The core reduction comes from diverting organic fractions into controlled dry digestion rather than open dumps or unmanaged landfills. We baseline against typical open-dump behavior and then account for captured gas routed to CBG instead of venting. On-site, we monitor for fugitive emissions and verify the integrity of enclosed systems; third-party checks add credibility. It’s a practical climate win aligned to the plant’s zero-discharge ethos.
Looking beyond Nagpur, what parts of this model can be replicated in other Indian cities with mixed waste? Describe the must-have preconditions, the step-by-step rollout playbook, and any pitfalls from your pilot and commissioning that others should avoid.
The replicable core is dry digestion matched to unsegregated waste, a zero-tipping-fee business model, and automation that tames variability.
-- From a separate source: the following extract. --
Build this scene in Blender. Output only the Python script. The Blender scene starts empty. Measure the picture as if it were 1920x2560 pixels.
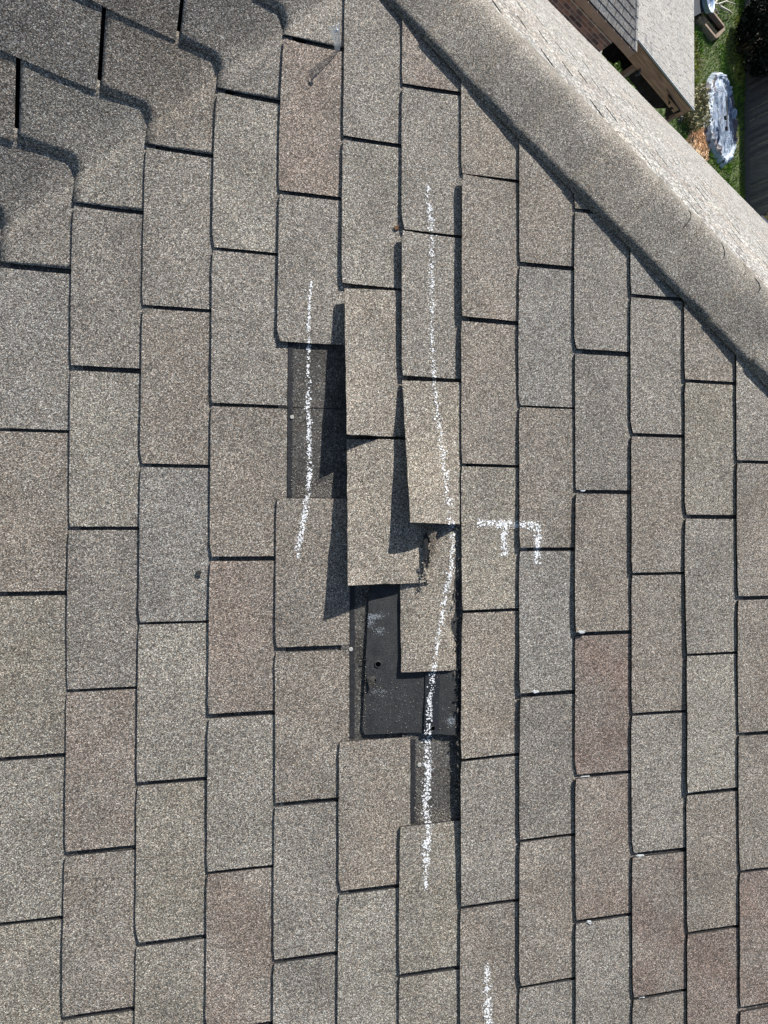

Preconditions include access to a site with community buy-in, a pathway to offtake CBG and 400-tonne-scale RDF equivalents, and a municipal partner ready for royalty-aligned contracts. The rollout playbook mirrors Nagpur: pilot on actual mixed waste, then scale with tunnel-based batches and staged commissioning. The biggest pitfall to avoid is skipping the pilot—our December 2024 run de-risked everything from moisture management to impurities and made March 2026 a realistic target.
Do you have any advice for our readers?
Start with the waste you actually have, not the waste you wish you had—Nagpur’s success is built on designing for mixed, high-moisture realities. Insist on a real-world pilot like the December 2024 unit before you pour concrete, and carry those lessons into automation and operating envelopes. Align economics with performance—zero tipping fee and municipal royalty created the right behaviors here. Finally, treat commissioning as a learning journey; three disciplined phases will save you months and help you keep promises to the city.